All have been part of the nation's emotional reaction in the days since a troubled 20-year-old forced his way into Sandy Hook Elementary School in Newtown, Conn., on Friday and brutally murdered 20 children, 6- and 7-year-old innocents, and six adults. His just-as-brutal killing of his mother earlier that day added to the tragedy.

As the gruesome details trickled out from the ongoing police investigation, the national conversation quickly focused, justifiably, on further efforts at gun control, school safety and ways to help people with mental health conditions before they reach a tragic breaking point.

These issues have been examined before in the wake of other mass killings: Colorado's Columbine High School massacre in 1999; Fort Worth's Wedgwood Baptist Church shootings that same year; the Virginia Tech killings in 2007; the slaying of 13 soldiers at Fort Hood in 2009; a Tucson shooter's rampage against then-Rep. Gabrielle Giffords and others in 2011; and the mass murders in an Aurora, Colo., movie theater and a Wisconsin Sikh temple this year.

The Connecticut killer's actions Friday gave mocking evidence that it's worthwhile to have those discussions again. The tiny bodies of 20 first-graders make reconsideration essential and, this time, require results that will forestall additions to the list.

The gun control nerve has been struck with lasting pain this time. President Barack Obama mentioned it, however obliquely ("I will use whatever power this office holds....") during an interfaith vigil Sunday in Newtown.

Sens. Joe Manchin of West Virginia and Mark Warner of Virginia, both pro-gun Democrats, have called for a re-thinking of gun control.

"You know, enough is enough," Warner told CBS station WTVR/Channel 6 in Richmond, Va. Neither Warner nor Manchin offered specific legislation.

There are plenty of gun control issues to be addressed again, from assault rifles to multi-round ammunition magazines to bullets designed for maximum tissue damage, all used by the Newtown killer.
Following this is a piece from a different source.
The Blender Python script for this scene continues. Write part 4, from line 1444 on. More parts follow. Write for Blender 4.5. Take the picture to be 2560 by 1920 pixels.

It's time to see whether old arguments ("If guns are banned, only bad guys will have guns") really hold up. The National Rifle Association's views are not sacred.

The right to bear arms is backed by the Second Amendment, but that needn't rule out rational steps to curb deadly weapons and ammunition in order to help break the terrible string of mass killings.

School safety also demands re-examination. The odds of any individual school being hit by a deranged killer are small, but odds are not what you want to hear when it's your child in that school. We remodel schools to minimize the risk from fire or tornado, also statistically rare.

The answer is not, as some have suggested, arming teachers. Our nation should have better answers than fighting guns with more guns. The answer is to devise ways to stop intruders before they enter classroom areas -- better ways than what was in place at Sandy Hook Elementary.

Mental health professionals have much they can teach us about people who commit these violent acts. We all have an obligation to learn and to find ways to better support their efforts.

Facing the horror of Friday's shootings in Newtown made for a difficult weekend. The goal now must be to make this not just another aftermath of another mass killing.